執筆:外為どっとコム総合研究所 小野 直人
執筆日時 2025年10月31日 15時01分
155円到達で短期調整も、米国内情勢に視点移るか?
米ドル/円、154円台へ上昇
米ドル/円は上昇しました。26日に米中貿易摩擦への懸念が後退したことを受け、週明けは日経平均の5万円台乗せに伴い米ドル/円は153.262円まで上昇しました。その後、米財務省の発表で「ベッセント長官は片山財務相と為替について協議した」「インフレ期待を安定させ、為替レートの過度な変動を防ぐ上で健全な金融政策の策定と対話が果たす役割を強調した」とされたため、日銀の追加利上げが意識され米ドル/円は151.540円まで下落しました。

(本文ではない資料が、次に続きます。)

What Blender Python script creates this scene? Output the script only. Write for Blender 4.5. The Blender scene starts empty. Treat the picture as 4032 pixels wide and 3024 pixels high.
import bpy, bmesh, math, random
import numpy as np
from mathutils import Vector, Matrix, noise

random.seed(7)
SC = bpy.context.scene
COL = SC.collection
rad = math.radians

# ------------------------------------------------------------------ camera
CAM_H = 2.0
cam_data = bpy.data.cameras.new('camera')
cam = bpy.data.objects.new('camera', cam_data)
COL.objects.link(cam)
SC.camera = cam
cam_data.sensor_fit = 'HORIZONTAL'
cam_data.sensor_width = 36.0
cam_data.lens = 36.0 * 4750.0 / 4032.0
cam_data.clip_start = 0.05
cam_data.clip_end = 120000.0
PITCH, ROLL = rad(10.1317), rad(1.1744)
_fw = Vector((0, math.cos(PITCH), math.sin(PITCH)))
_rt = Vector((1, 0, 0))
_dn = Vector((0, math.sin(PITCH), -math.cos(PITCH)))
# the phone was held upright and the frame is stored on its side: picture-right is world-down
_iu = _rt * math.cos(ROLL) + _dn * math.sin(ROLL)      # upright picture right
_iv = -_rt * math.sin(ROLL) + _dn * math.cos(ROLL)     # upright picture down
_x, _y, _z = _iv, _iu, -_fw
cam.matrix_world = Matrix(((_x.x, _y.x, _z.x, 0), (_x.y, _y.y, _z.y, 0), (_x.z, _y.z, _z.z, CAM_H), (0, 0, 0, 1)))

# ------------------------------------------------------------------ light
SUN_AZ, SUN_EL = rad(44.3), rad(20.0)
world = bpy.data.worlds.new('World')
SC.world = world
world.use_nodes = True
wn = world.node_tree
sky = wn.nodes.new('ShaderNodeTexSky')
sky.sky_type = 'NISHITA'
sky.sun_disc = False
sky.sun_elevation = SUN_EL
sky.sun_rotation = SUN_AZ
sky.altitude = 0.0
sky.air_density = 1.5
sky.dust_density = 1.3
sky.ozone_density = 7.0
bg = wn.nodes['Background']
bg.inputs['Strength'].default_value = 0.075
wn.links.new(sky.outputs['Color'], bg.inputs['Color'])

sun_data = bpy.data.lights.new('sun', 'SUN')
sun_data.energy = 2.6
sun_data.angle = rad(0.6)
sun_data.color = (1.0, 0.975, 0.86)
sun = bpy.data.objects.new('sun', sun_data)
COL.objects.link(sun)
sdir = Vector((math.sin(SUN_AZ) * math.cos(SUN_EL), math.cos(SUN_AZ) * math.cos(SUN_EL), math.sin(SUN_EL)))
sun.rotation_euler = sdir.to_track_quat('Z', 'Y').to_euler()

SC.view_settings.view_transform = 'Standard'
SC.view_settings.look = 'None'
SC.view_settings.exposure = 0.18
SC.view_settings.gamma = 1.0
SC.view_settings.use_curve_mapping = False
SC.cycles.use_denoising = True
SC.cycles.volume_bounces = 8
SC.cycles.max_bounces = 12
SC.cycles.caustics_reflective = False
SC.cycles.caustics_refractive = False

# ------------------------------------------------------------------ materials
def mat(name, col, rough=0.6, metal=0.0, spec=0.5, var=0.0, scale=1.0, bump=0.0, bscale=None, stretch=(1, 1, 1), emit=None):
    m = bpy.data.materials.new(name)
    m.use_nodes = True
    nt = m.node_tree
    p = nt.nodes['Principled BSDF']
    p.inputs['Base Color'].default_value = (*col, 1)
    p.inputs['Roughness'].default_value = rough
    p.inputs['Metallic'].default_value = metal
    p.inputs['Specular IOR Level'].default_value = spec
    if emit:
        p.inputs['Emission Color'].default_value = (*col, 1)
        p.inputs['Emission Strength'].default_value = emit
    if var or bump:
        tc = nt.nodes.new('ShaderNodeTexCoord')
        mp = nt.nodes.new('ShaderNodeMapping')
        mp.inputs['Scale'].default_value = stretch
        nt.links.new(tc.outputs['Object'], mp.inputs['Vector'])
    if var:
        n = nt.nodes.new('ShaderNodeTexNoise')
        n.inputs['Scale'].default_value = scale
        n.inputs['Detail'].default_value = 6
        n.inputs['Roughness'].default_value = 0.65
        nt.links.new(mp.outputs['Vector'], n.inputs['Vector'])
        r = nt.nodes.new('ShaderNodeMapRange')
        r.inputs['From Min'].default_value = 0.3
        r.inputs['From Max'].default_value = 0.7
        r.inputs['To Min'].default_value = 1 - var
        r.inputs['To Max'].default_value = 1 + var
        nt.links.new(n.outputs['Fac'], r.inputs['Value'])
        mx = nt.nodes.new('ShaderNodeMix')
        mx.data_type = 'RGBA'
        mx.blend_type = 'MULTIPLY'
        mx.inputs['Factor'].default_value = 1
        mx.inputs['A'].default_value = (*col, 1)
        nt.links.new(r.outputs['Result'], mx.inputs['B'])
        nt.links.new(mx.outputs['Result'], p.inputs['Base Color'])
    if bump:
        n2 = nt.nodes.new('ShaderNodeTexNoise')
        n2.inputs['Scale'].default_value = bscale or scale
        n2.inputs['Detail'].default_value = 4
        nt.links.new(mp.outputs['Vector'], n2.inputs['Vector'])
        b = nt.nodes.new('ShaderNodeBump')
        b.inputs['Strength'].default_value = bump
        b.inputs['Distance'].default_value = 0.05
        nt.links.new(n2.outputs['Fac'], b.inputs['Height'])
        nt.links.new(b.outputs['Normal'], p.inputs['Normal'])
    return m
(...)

しかし、0.25%利下げとなった米FOMC後の会見でパウエル議長が12月利下げ期待を牽制したことや、金融政策を現状維持とし利上げに慎重な日銀の姿勢を背景に円売り・米ドル買いが進み、米ドル/円は154.448円まで上昇しました。(各レート水準は執筆時点のもの)

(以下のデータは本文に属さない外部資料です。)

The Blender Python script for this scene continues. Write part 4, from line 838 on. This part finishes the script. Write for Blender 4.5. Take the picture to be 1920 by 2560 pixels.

※相場動向については、外為どっとコム総研のTEAMハロンズが配信している番組でも解説しています。
米暫定予算の行方に目が向く危険も
本来なら米雇用統計が発表される週のはずですが、ご存知のように米政府機関が閉鎖されており、発表延期の可能性が高まっています。トランプ米大統領の外遊もあり、予算案を巡る協議はほとんど進んでいません。11月1日から補足的栄養支援プログラム(SNAP)が停止されるほか、航空便の遅延や欠航が増えるなど、市民生活にも議会の停滞による影響が広がりつつあります。SNAPを巡っては20州以上の連合体がトランプ政権に対して訴訟を起こしており、今後抗議活動が活発化する可能性もあります。中には暴動に発展するケースも想定され、それによる社会不安がリスク回避の流れを強める展開も考えられます。日米の金融政策を経て、今度は暫定予算を巡る議論に市場の目線が向かうかもしれません。また、次期FRB議長候補として選考に残っているボウマンFRB理事やウォラー理事の発言にも注意したいところです。

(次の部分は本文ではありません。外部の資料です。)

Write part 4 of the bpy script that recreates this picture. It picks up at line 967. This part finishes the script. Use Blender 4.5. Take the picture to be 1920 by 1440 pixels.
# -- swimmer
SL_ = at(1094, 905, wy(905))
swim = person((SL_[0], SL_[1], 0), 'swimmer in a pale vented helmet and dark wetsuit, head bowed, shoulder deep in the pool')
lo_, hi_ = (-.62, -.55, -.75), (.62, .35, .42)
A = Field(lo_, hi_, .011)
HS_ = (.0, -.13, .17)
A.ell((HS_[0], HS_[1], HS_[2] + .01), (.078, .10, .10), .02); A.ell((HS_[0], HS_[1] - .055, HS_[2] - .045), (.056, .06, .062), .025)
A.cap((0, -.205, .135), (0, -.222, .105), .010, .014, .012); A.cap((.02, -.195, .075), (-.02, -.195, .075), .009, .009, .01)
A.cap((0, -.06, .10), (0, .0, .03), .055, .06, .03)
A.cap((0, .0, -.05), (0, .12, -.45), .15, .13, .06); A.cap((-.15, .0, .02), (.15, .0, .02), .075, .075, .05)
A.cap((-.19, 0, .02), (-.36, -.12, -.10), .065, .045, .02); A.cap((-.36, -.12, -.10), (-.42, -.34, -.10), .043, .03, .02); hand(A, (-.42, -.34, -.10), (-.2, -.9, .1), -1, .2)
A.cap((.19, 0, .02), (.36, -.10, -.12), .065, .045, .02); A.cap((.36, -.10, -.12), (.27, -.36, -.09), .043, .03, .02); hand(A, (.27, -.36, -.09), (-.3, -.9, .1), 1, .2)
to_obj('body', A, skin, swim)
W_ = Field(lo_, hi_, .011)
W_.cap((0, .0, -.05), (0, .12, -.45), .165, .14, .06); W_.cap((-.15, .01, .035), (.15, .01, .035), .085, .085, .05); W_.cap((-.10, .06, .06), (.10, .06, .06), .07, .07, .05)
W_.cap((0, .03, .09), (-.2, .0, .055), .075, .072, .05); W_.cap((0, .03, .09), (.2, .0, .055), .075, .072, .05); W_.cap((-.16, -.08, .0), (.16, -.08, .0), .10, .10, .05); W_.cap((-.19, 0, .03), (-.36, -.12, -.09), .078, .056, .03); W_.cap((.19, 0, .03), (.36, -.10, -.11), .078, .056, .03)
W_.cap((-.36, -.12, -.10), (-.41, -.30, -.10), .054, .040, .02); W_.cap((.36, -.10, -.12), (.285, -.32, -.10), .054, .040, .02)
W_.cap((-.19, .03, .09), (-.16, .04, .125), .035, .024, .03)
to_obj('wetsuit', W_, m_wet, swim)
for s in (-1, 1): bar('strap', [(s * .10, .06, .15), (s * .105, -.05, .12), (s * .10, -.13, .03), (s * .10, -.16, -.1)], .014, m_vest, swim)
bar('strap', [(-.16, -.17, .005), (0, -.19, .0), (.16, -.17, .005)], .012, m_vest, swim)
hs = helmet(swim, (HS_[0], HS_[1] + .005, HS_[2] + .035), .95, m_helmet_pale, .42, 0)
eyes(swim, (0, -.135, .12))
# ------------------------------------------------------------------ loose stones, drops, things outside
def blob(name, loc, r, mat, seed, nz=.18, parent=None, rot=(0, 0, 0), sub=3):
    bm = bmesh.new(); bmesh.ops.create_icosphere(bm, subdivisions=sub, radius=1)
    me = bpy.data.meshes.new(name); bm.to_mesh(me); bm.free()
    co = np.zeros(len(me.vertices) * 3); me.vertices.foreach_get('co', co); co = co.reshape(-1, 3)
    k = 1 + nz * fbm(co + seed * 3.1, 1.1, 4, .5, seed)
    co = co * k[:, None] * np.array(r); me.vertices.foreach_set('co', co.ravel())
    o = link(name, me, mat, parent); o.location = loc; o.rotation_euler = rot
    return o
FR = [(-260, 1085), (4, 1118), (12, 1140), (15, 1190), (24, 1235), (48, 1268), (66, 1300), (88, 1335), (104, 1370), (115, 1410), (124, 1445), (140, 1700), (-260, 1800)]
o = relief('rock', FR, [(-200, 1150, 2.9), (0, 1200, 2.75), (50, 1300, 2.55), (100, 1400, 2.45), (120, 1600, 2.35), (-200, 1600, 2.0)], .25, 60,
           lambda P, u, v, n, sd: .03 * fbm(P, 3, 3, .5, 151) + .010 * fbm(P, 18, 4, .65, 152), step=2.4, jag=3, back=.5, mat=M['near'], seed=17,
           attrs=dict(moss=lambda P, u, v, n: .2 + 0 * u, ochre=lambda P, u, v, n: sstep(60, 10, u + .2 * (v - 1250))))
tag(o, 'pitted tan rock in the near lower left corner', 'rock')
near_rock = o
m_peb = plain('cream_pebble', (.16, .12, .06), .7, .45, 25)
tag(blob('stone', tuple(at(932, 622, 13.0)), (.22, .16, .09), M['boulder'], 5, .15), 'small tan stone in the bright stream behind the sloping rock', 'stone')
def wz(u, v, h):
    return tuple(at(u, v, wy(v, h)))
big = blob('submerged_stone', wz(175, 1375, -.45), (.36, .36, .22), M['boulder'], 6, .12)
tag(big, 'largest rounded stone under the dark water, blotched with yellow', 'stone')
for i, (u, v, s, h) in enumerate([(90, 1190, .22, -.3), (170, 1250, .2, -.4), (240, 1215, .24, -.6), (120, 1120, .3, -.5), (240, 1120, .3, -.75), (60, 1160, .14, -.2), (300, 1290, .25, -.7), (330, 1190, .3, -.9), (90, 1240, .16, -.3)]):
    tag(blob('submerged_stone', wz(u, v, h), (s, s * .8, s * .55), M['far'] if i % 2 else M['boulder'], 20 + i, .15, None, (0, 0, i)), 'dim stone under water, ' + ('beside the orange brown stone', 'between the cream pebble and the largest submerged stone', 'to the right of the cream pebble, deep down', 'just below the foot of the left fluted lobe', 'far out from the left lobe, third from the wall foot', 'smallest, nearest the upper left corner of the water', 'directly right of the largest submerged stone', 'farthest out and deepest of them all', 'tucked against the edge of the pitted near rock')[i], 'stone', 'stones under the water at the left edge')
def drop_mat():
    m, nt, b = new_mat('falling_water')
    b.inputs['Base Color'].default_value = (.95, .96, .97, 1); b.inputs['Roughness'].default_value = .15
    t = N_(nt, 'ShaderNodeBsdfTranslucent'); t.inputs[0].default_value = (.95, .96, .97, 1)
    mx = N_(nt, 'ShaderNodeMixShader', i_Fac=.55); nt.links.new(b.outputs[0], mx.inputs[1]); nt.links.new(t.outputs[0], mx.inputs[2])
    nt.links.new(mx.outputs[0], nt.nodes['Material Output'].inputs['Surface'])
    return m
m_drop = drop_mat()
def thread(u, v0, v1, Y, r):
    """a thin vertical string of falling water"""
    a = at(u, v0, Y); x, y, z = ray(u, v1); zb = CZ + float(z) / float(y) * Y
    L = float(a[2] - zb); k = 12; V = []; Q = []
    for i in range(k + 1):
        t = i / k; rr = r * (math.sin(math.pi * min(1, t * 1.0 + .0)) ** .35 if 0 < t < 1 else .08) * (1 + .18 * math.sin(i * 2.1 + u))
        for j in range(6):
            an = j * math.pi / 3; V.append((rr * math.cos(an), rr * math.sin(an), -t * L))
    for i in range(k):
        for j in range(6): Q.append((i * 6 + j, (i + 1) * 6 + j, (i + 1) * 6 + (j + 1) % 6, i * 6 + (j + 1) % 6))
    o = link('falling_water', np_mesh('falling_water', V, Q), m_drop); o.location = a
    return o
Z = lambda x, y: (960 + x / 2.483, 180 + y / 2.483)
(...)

加えて、経済指標では雇用統計を補完する意味合いの民間データであるADP雇用統計やチャレンジャー社の人員削減数が発表されます。ADPは労働市場の鈍化が底を打ち始めた可能性があるとの見解を示しており、これを裏付けるようなデータであれば米国の12月利下げ期待がさらに後退し、米ドルをサポートする可能性があります。労働市場の悪化が懸念される中、これらの結果は注目されます。また、円安是正に消極的な高市政権と利上げに慎重な日銀の姿勢により円売り圧力が継続するとみられ、円の上値は抑制されやすいでしょう。こうした点を踏まえると、米ドル/円は本邦の円安許容度を試しつつ、じりじりと上値を試す展開が想定されます。
155円台到達で、短期調整も(テクニカル分析)
米ドル/円は21日移動平均線の上昇に支えられ、底堅い推移が続いています。ただ、昨年7月3日に付けた高値161.949円から引いたレジスタンスライン付近で上昇が一服しています。ここを突破すれば、その次は上昇チャネルの上限付近の約155.00円や、10月1日の安値146.583円を起点とするフィボナッチエクスパンションの100%ラインである156.067円が意識されてきます。ただし短期的に上昇ペースが速いため、155円台に入ると短期的な調整が入る可能性が高いと考えています。
【米ドル/円チャート 日足】

出所:外為どっとコム「TradingViewチャート」
予想レンジ:USD/JPY:151.500-155.500
11/03 週のイベント:

一言コメント
APECではトランプ米大統領の暴言は聞かれず、金融市場には安堵感が漂っています。しかし、彼はトランプ大統領ですから、状況が変われば再び「トランプ節」が聞かれるでしょう。